Мы потеряли Степаненко 21 ноября, в день, когда захлебнулось и прекратилось наступление противника. Погиб он нежданно-негаданно, не в воздухе, а на земле, но от этого было уж никак не легче.

Михаил Гаврилович хотел о чем-то доложить мне и попросил разрешения прибыть на ФКП. Я ответил, что жду его через десять минут, - этого было достаточно, чтобы доехать на машине от командного пункта ВВС. Но Степаненко что-то задерживался. Настало время обеда (если не происходило ничего чрезвычайного, оно соблюдалось у нас по-корабельному точно), и я пошел из наружного помещения для дневной работы в кают-компанию, расположенную в штольне. По пути наказал часовому передать бригадному комиссару, чтобы шел обедать с нами. Едва сели за стол, начался артиллерийский обстрел, и дежурный доложил, что снаряды ложатся в районе ФКП. А через минуту-две - новый доклад: у входа ранен бригадный комиссар…





Его внесли в штольню уже без сознания. С носилок свешивался тяжелый маузер в деревянной кобуре, с которым Михаил Гаврилович не расставался с начала войны. Вскоре Степаненко умер. Меня долго мучила мысль, что этого, может быть, не случилось бы, дождись я его наверху, в нашем «дневном» домике, который от обстрела не пострадал.

Степаненко был из моряков первого комсомольского набора, [171] участвовал в восстановлении флота после гражданской войны. Он прожил жизнь, не утратив молодой напористости, комсомольского задора. И даже внешне - в неизменном черном реглане, с маузером на боку - напоминал комиссара времен своей юности. В авиачастях флота его знали все и любили за душевность, отзывчивость, простоту.

* * *

То, что Севастополь удалось отстоять, имело огромное значение, конечно, не только для Черноморского флота. Не отказываясь от своих планов овладения городом, враг был вынужден перейти к тактике планомерной его осады, и это означало сковывание под Севастополем значительных сил вермахта.

К сожалению, иначе обернулись дела на востоке Крыма, в Керченском оборонительном районе. Просуществовал он недолго. Части 51-й армии, ослабленные потерями, понесенными еще у перешейков, не смогли остановить противника перед Ак-Монайскими позициями. Прорвав их, фашистские дивизии продвигались дальше. Под давлением превосходящих сил наши войска оставили Керчь и переправились на Таманский полуостров.

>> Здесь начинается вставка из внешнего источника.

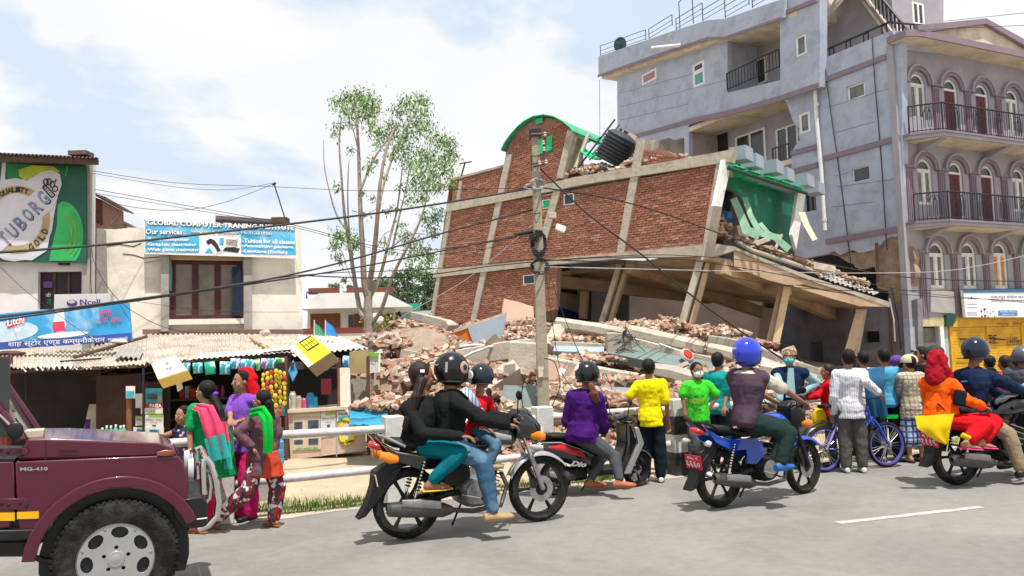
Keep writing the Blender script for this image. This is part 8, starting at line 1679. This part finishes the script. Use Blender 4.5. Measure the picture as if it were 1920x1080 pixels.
for y in(.10,1.40):
    bb_=MB().tube([bx(372,996,y),bx(392,988,y),bx(408,970,y),bx(411,945,y),bx(406,905,y),bx(397,872,y),bx(390,863,y),bx(383,866,y),bx(382,880,y),bx(384,930,y)],.026,10).build('bull_bar',m_chrome,jp,local=True)
for z in(900,868):TB([bx(404 if z==900 else 393,z,.1),bx(404 if z==900 else 393,z,1.4)],.02,m_chrome,'bull_bar_crossbar',jp)
MB().lathe([(.03,0),(.09,.01),(.10,.05)],bx(352,890,1.2),(1,0,0),20).build('headlight',m_clear,jp,local=True);MB().lathe([(.03,0),(.09,.01),(.10,.05)],bx(352,890,.3),(1,0,0),20).build('headlight',m_clear,jp,local=True)
for P_ in([bx(320,1003,.3),bx(345,1000,.3),bx(352,996,.3)],[bx(322,1020,.3),bx(350,1010,.3),bx(356,1000,.3),bx(350,995,.3)]):TB(P_,.012,m_trim,'tow_hook',jp)
MB().box(bx(58,818,.35),(.12,.2,.06)).build('cowl_box',m_ptan,jp,local=True,bev=.01)
TB([bx(-6,772,-.02),bx(22,800,-.02)],.008,m_chrome,'mirror_stem',jp);MB().ell(bx(30,806,-.06),(.05,.03,.06)).build('wing_mirror',m_trim,jp,local=True);TB([bx(47,825,.2),bx(20,790,.4)],.006,m_trim,'wiper',jp)
# wheels of the jeep
def jwheel(x,yc,sgn):
    c=V((x,yc,RW));w_=MB().lathe([(.04,0),(.11*RW,.0),(.11*RW,.02),(.02,.03)],c+V((0,sgn*.075,0)),(0,sgn,0),24).build('wheel',m_silver,jp,local=True)
    pr=[(RW*.62,-.10),(RW*.80,-.125),(RW*.93,-.12),(RW*.985,-.09),(RW,-.04),(RW,.04),(RW*.985,.09),(RW*.93,.12),(RW*.80,.125),(RW*.62,.10)];MB().lathe(pr,c,(0,1,0),64,closed=True).build('tyre',m_tyre,w_,local=True,smooth=50)
    q=MB()
    for i in range(64):
        a=2*pi*i/64;d_=V((cos(a),0,sin(a)));R_=rotM(V((-sin(a),0,cos(a))),V((0,1,0)),-d_)
        for s_,y in((1,.075),(-1,-.075)):q.box(c+d_*RW*.985+V((0,y+(.012 if i%2 else 0),0)),(.022,.07,.024),R_)
    q.build('tyre_tread',m_tyre,w_,local=True,smooth=0,kind='stuff')
    MB().lathe([(RW*.56,.0),(RW*.62,.095),(RW*.64,.10),(RW*.60,.02),(RW*.56,-.05)],c,(0,sgn,0),48,closed=True).build('rim',m_silver,w_,local=True)
    o_=V((0,sgn*.085,0));X,Z=V((1,0,0)),V((0,0,1));outer=[(RW*.605*cos(2*pi*i/48),RW*.605*sin(2*pi*i/48))for i in range(48)];hs=[]
    for i in range(7):
        a=2*pi*(i+.5)/7+.1;hs.append([(RW*(.455*cos(a)+.10*cos(t)*cos(a)-.14*sin(t)*sin(a)),RW*(.455*sin(a)+.10*cos(t)*sin(a)+.14*sin(t)*cos(a)))for t in[2*pi*k/12 for k in range(12)]])
    for i in range(5):a=2*pi*i/5+.3;hs.append([(RW*(.20*cos(a)+.035*cos(t)),RW*(.20*sin(a)+.035*sin(t)))for t in[2*pi*k/8 for k in range(8)]])
    MB().prism([outer]+hs,lambda a,b,w2:c+o_+X*a+Z*b+V((0,sgn*w2,0)),.02).build('wheel_cover',m_silver,w_,local=True,smooth=0,bev=.004);MB().lathe([(RW*.14,0),(RW*.13,.012),(.01,.016)],c+o_,(0,sgn,0),24).build('hub_cap',m_silver,w_,local=True);MB().lathe([(.02,0),(RW*.58,0),(RW*.58,-.02),(.02,-.02)],c+V((0,sgn*.04,0)),(0,sgn,0),32).build('brake_drum',m_iron,w_,local=True)
    for i in range(7):a=2*pi*i/7+.1;MB().ell(c+o_+V((RW*.55*cos(a),sgn*.004,RW*.55*sin(a))),(.010,.006,.010),n=8,m=5).build('wheel_bolt',m_alum,w_,local=True)
jwheel(wc.x,.03,-1);jwheel(wc.x,1.47,1);jwheel(wc.x-2.35,.03,-1);jwheel(wc.x-2.35,1.47,1);jp.scale=(1,.64,1)
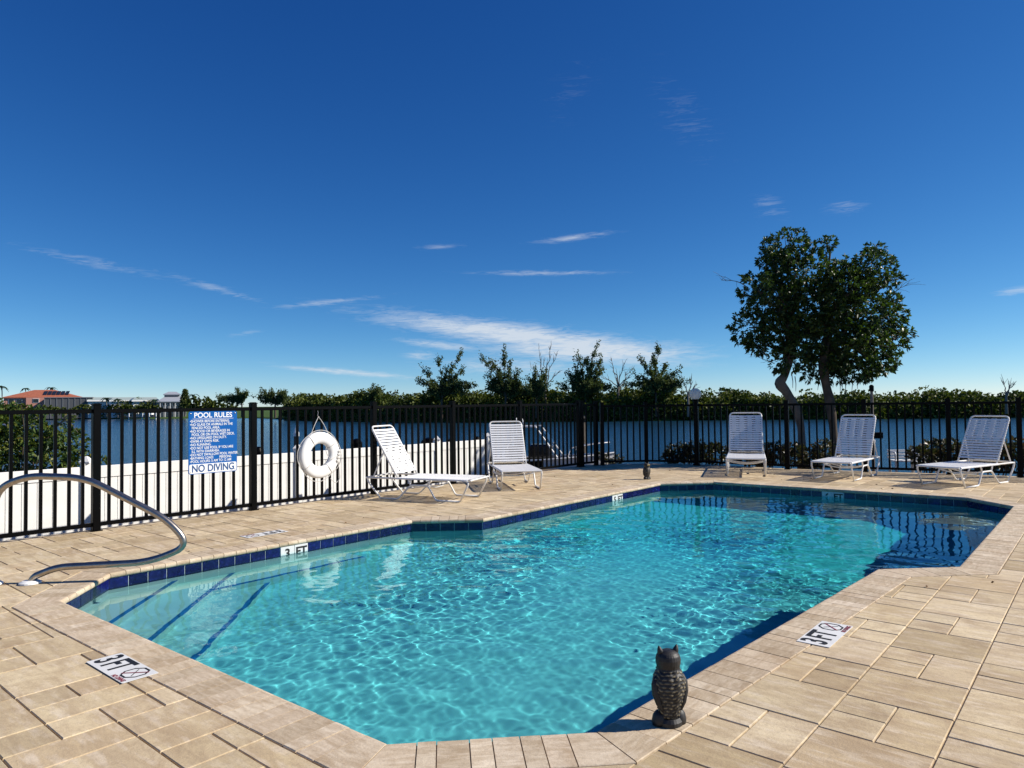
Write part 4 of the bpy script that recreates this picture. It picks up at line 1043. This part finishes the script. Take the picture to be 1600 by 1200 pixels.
MB().tube([(0, 0, 0), (0, 0, 9.4)], [.25, .05], 7).build('trunk', M['bark'], npine); B, D = [], []
for k in range(12):
    z = 2.2 + k * .6; r = 1.9 * (1 - k / 13) + .15
    for q in range(7):
        a = q * .9 + k * .4; n = 40; t = g_.random((n, 1)); d = np.array([math.cos(a), math.sin(a), .15]); B.append(np.array([0, 0, z]) + d * r * t + g_.normal(size=(n, 3)) * .14); D.append(unit(np.tile(d, (n, 1)) + g_.normal(size=(n, 3)) * .6))
link('crown', leaf_mesh('crown', np.concatenate(B), np.concatenate(D), .5, .3, M['leaf_pine'], g=g_), None, npine)
# bushes on the far left lawn, in front of the houses
gi = 0
for x0, y0, rx, ry, Y, lab in ((20, 637, 30, 5, 236, 'green shrubs in front of the pink house'), (70, 639, 26, 5, 238, 'shrubs below the pink house screen porch'), (130, 639, 18, 5, 238, 'shrubs left of the white houses'),
                               (190, 638, 22, 5, 236, 'shrubs below the white houses'), (232, 638, 18, 5, 236, 'shrubs between the white and the grey house'), (310, 630, 22, 10, 232, 'round green shrub right of the pine'), (340, 634, 24, 8, 226, 'low green shrubs by the far left shore')):
    shrub('far_shrub', lab, 'shrub', [(x0, y0, rx, ry), (x0 - rx * .5, y0 + 2, rx * .6, ry * .8), (x0 + rx * .6, y0 + 1, rx * .6, ry * .8)], Y, -1.9, M['leaf_mangrove'], 3.2, 8, .8, 60 + gi, 'shrubs before the far houses', .36, 3, 3); gi += 1

# ------------------------------------------------------------------ far houses
M['pink'] = simple('pink_stucco', (.62, .30, .22), .9, var=.08); M['terracotta'] = simple('terracotta_tiles', (.34, .105, .055), .8, var=.25, scale=2)
M['glass_dark'] = simple('dark_glass', (.015, .02, .025), .1, var=.1); M['screen'] = simple('screen_mesh', (.10, .105, .11), .8, var=.15); M['white_wall'] = simple('white_stucco', (.78, .78, .76), .85, var=.04)
M['metal_roof'] = simple('pale_green_metal_roof', (.36, .42, .38), .4, var=.08); M['grey_roof'] = simple('blue_grey_metal_roof', (.33, .35, .39), .4, var=.08); M['grey_wall'] = simple('grey_siding', (.20, .21, .22), .85, var=.1)
def hip(mb, x0, x1, y0, y1, ze, zr, inset, over=.5):
    x0 -= over; x1 += over; y0 -= over; y1 += over; ym = (y0 + y1) / 2
    v = [(x0, y0, ze), (x1, y0, ze), (x1, y1, ze), (x0, y1, ze), (x0 + inset, ym, zr), (x1 - inset, ym, zr), (x0, y0, ze - .3), (x1, y0, ze - .3), (x1, y1, ze - .3), (x0, y1, ze - .3)]
    return mb.add(v, [(0, 1, 5, 4), (1, 2, 5), (2, 3, 4, 5), (3, 0, 4), (6, 7, 1, 0), (7, 8, 2, 1), (8, 9, 3, 2), (9, 6, 0, 3), (9, 8, 7, 6)])
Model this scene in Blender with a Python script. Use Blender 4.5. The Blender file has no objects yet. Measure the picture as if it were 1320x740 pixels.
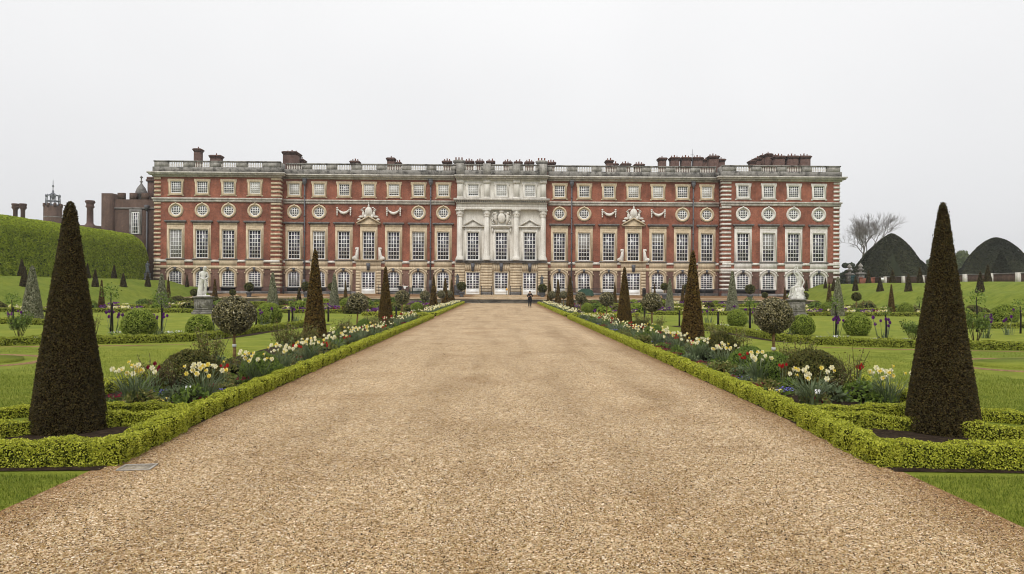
import bpy, math, random
import numpy as np
from mathutils import Vector, Matrix, Euler

random.seed(7)
RNG = np.random.default_rng(11)
scene = bpy.context.scene
COL = scene.collection
PI = math.pi

# ------------------------------------------------------------------ camera
F = 920.0; CW, CH = 1320.0, 740.0; CAMZ = 2.0
cam_d = bpy.data.cameras.new('camera'); cam = bpy.data.objects.new('camera', cam_d); COL.objects.link(cam)
cam_d.sensor_fit = 'HORIZONTAL'; cam_d.sensor_width = 36.0; cam_d.lens = 36.0 * F / CW
cam_d.clip_start = 0.1; cam_d.clip_end = 3000
CROT = Matrix.Rotation(-14 / F, 3, 'Z') @ Matrix.Rotation(PI / 2 + 2.0 / F, 3, 'X') @ Matrix.Rotation(0.0055, 3, 'Z')
cam.matrix_world = Matrix.Translation((0, 0, CAMZ)) @ CROT.to_4x4()
scene.camera = cam

def at(u, v, z=0.0):
    """ground point seen at photo pixel (u, v)"""
    d = CROT @ Vector(((u - CW / 2) / F, -(v - CH / 2) / F, -1.0))
    t = (z - CAMZ) / d.z
    return Vector((d.x * t, d.y * t, z))

def at_depth(u, Y):
    d = CROT @ Vector(((u - CW / 2) / F, 0, -1.0))
    return d.x / d.y * Y

# ------------------------------------------------------------------ helpers
def tag(o, label=None, cat=None, group=None, kind=None):
    if label: o['label'] = label
    if cat: o['category'] = cat
    if group: o['group'] = group
    if kind: o['kind'] = kind
    return o

def link(o, parent=None, loc=(0, 0, 0), rz=0.0, sc=None):
    COL.objects.link(o); o.location = loc; o.rotation_euler = (0, 0, rz)
    if sc is not None: o.scale = sc if hasattr(sc, '__len__') else (sc, sc, sc)
    if parent: o.parent = parent
    return o

def empty(name, loc=(0, 0, 0), rz=0.0, parent=None):
    return link(bpy.data.objects.new(name, None), parent, loc, rz)

def inst(name, mesh, parent=None, loc=(0, 0, 0), rz=0.0, sc=None):
    return link(bpy.data.objects.new(name, mesh), parent, loc, rz, sc)

def copy_tree(o, parent=None):
    c = o.copy(); COL.objects.link(c)
    if parent: c.parent = parent
    for ch in list(o.children): copy_tree(ch, c)
    return c

class MB:
    def __init__(s): s.v = []; s.n = 0; s.f4 = []; s.fx = []
    def add(s, verts, faces, mi=0):
        a = np.asarray(verts, dtype=np.float64).reshape(-1, 3)
        s.v.append(a); b = s.n; s.n += len(a)
        for f in faces: s.fx.append((tuple(i + b for i in f), mi))
    def quads(s, verts, mi=0):              # N*4 verts, one quad each
        a = np.asarray(verts, dtype=np.float64).reshape(-1, 3)
        s.v.append(a); s.f4.append((np.arange(len(a)).reshape(-1, 4) + s.n, mi)); s.n += len(a)
    def mesh_arr(s, verts, quads, mi=0):
        a = np.asarray(verts, dtype=np.float64).reshape(-1, 3)
        s.v.append(a); s.f4.append((np.asarray(quads) + s.n, mi)); s.n += len(a)
    def box(s, x0, x1, y0, y1, z0, z1, mi=0):
        s.add([(x0,y0,z0),(x1,y0,z0),(x1,y1,z0),(x0,y1,z0),(x0,y0,z1),(x1,y0,z1),(x1,y1,z1),(x0,y1,z1)],
              [(0,3,2,1),(4,5,6,7),(0,1,5,4),(1,2,6,5),(2,3,7,6),(3,0,4,7)], mi)
    def prism(s, poly, y0, y1, mi=0):       # polygon in xz (counter-clockwise seen from -y)
        n = len(poly); V = [(x, y0, z) for x, z in poly] + [(x, y1, z) for x, z in poly]
        F_ = [tuple(range(n)), tuple(range(2*n-1, n-1, -1))]
        for i in range(n):
            j = (i + 1) % n; F_.append((i, i+n, j+n, j))
        s.add(V, F_, mi)
    def ring(s, outer, inner, y0, y1, mi=0): # same count, front at y0
        n = len(outer); V = [(x,y0,z) for x,z in outer]+[(x,y0,z) for x,z in inner]+[(x,y1,z) for x,z in outer]+[(x,y1,z) for x,z in inner]
        F_ = []
        for i in range(n):
            j = (i+1) % n
            F_ += [(i, j, n+j, n+i), (2*n+i, 3*n+i, 3*n+j, 2*n+j), (i, 2*n+i, 2*n+j, j), (n+i, n+j, 3*n+j, 3*n+i)]
        s.add(V, F_, mi)
    def lathe(s, prof, n=12, c=(0,0,0), mi=0, sx=1.0, sy=1.0):
        V = []; F_ = []
        for r, z in prof:
            for k in range(n):
                a = 2*PI*k/n; V.append((c[0]+r*sx*math.cos(a), c[1]+r*sy*math.sin(a), c[2]+z))
        m = len(prof)
        for i in range(m-1):
            for k in range(n):
                k2 = (k+1) % n; F_.append((i*n+k, i*n+k2, (i+1)*n+k2, (i+1)*n+k))
        F_.append(tuple(range(n-1, -1, -1))); F_.append(tuple((m-1)*n+k for k in range(n)))
        s.add(V, F_, mi)
    def ell(s, c, r, n=10, m=6, mi=0):
        prof = [(max(.02, math.sin(PI*i/m)), -math.cos(PI*i/m)) for i in range(m+1)]
        V = []; F_ = []
        for q, z in prof:
            for k in range(n):
                a = 2*PI*k/n; V.append((c[0]+r[0]*q*math.cos(a), c[1]+r[1]*q*math.sin(a), c[2]+r[2]*z))
        for i in range(m):
            for k in range(n):
                k2 = (k+1) % n; F_.append((i*n+k, i*n+k2, (i+1)*n+k2, (i+1)*n+k))
        s.add(V, F_, mi)
    def tube(s, pts, rad, n=6, mi=0):
        pts = [Vector(p) for p in pts]; V = []; F_ = []
        if not hasattr(rad, '__len__'): rad = [rad]*len(pts)
        for i, p in enumerate(pts):
            d = (pts[min(i+1, len(pts)-1)] - pts[max(i-1, 0)]).normalized()
            u = d.orthogonal().normalized() if abs(d.z) < .99 else Vector((1,0,0)); w = d.cross(u)
            u = w.cross(d)
            for k in range(n):
                a = 2*PI*k/n; q = p + (u*math.cos(a) + w*math.sin(a))*rad[i]; V.append(q[:])
        for i in range(len(pts)-1):
            for k in range(n):
                k2 = (k+1) % n; F_.append((i*n+k, i*n+k2, (i+1)*n+k2, (i+1)*n+k))
        F_.append(tuple(range(n-1,-1,-1))); F_.append(tuple((len(pts)-1)*n+k for k in range(n)))
        s.add(V, F_, mi)
    def leaves(s, P, N, L, W, jit=0.6, mi=0, out=0.0, rng=RNG):
        """diamond leaves at P round the normals N; out>0 points the long axis outward"""
        n = len(P); nn = N + jit*rng.normal(size=(n,3)); nn /= np.linalg.norm(nn, axis=1)[:,None]+1e-9
        t = rng.normal(size=(n,3)); t -= (t*nn).sum(1)[:,None]*nn; t /= np.linalg.norm(t, axis=1)[:,None]+1e-9
        if out > 0:
            t = t*(1-out) + N*out + .15*rng.normal(size=(n,3)); t /= np.linalg.norm(t, axis=1)[:,None]
        b = np.cross(nn, t); b /= np.linalg.norm(b, axis=1)[:,None]+1e-9
        sc = rng.uniform(.65, 1.25, size=(n,1)); a = t*L*.5*sc; c = b*W*.5*sc
        s.quads(np.stack([P-a, P+c, P+a, P-c], 1), mi)
    def mesh(s, name, mats, smooth=False):
        me = bpy.data.meshes.new(name); V = np.concatenate(s.v) if s.v else np.zeros((0,3))
        idx = []; st = []; mt = []; pos = 0
        for f, mi in s.fx:
            idx.append(np.array(f)); st.append(pos); mt.append(mi); pos += len(f)
        fi = [np.concatenate(idx)] if idx else []; sts = [np.array(st, dtype=np.int64)] if st else []; ms = [np.array(mt)] if mt else []
        for q, mi in s.f4:
            fi.append(q.reshape(-1)); sts.append(pos + 4*np.arange(len(q))); ms.append(np.full(len(q), mi)); pos += 4*len(q)
        fi = np.concatenate(fi); sts = np.concatenate(sts); ms = np.concatenate(ms)
        me.vertices.add(len(V)); me.vertices.foreach_set('co', V.astype(np.float32).ravel())
        me.loops.add(len(fi)); me.loops.foreach_set('vertex_index', fi.astype(np.int32))
        me.polygons.add(len(sts)); me.polygons.foreach_set('loop_start', sts.astype(np.int32))
        for m in (mats if isinstance(mats, (list, tuple)) else [mats]): me.materials.append(m)
        me.polygons.foreach_set('material_index', ms.astype(np.int32))
        if smooth: me.polygons.foreach_set('use_smooth', np.ones(len(sts), dtype=bool))
        me.update(calc_edges=True); me.validate()
        return me
    def build(s, name, mats, parent=None, loc=(0,0,0), rz=0.0, smooth=False):
        return inst(name, s.mesh(name, mats, smooth), parent, loc, rz)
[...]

В боях за Керченский полуостров участвовали моряки Азовской военной флотилии, которой с середины октября командовал контр-адмирал С. Г. Горшков, а также Дунайской военной флотилии (она влилась затем в Азовскую), корабли и части Керченской военно-морской базы, флотская авиация. На поддержку частей 51-й армии артиллерийским огнем выходил крейсер «Молотов».

Следует сказать и о 9-й бригаде морской пехоты. Она формировалась в Керченской базе в сентябре, когда уже нарастала угроза Крыму. Командиром был назначен полковник Н. В. Благовещенский, военкомом - полковой комиссар Ф. М. Монастырский. Батальоны бригады начали боевые действия на Арабатской стрелке: там нужно было прикрывать позиции береговой артиллерии, а главное - не допустить прорыва гитлеровцев по этой узкой полоске суши в тыл нашим войскам. С 4 ноября морские пехотинцы сражались на одном из участков Ак-Монайских позиций, а затем - на Булганакском рубеже, на горе Митридат и в самой Керчи. Бригада, насчитывавшая при вступлении в строй 3900 бойцов и командиров, переправилась на таманский берег в составе 1760 человек (более ста ее бойцов, отрезанных у Камыш-Буруна, укрылись в каменоломнях и продержались там полтора месяца до высадки нашего десанта).[172]

Подразделения бригады были сразу же переброшены на двух эсминцах в Севастополь. Сведенные в два батальона, они пошли по решению Военного совета на пополнение 7-й бригады морпехоты полковника Е. И. Жидилова. А командование, штаб и политотдел 9-й бригады приступили на Кавказе к формированию ее заново. И возрожденная бригада еще понадобилась потом под Севастополем.

После оставления Керчи Севастопольский оборонительный район стал единственной на Крымском полуострове территорией, удерживаемой советскими войсками. 19 ноября было упразднено командование войсками Крыма, а командующий СОР официально подчинен непосредственно Ставке (чем узаконивалось положение, фактически уже существовавшее). Опасность для Севастополя возрастала, так как силы противника, высвободившиеся на востоке Крыма, могли быть быстро переброшены к рубежам СОР.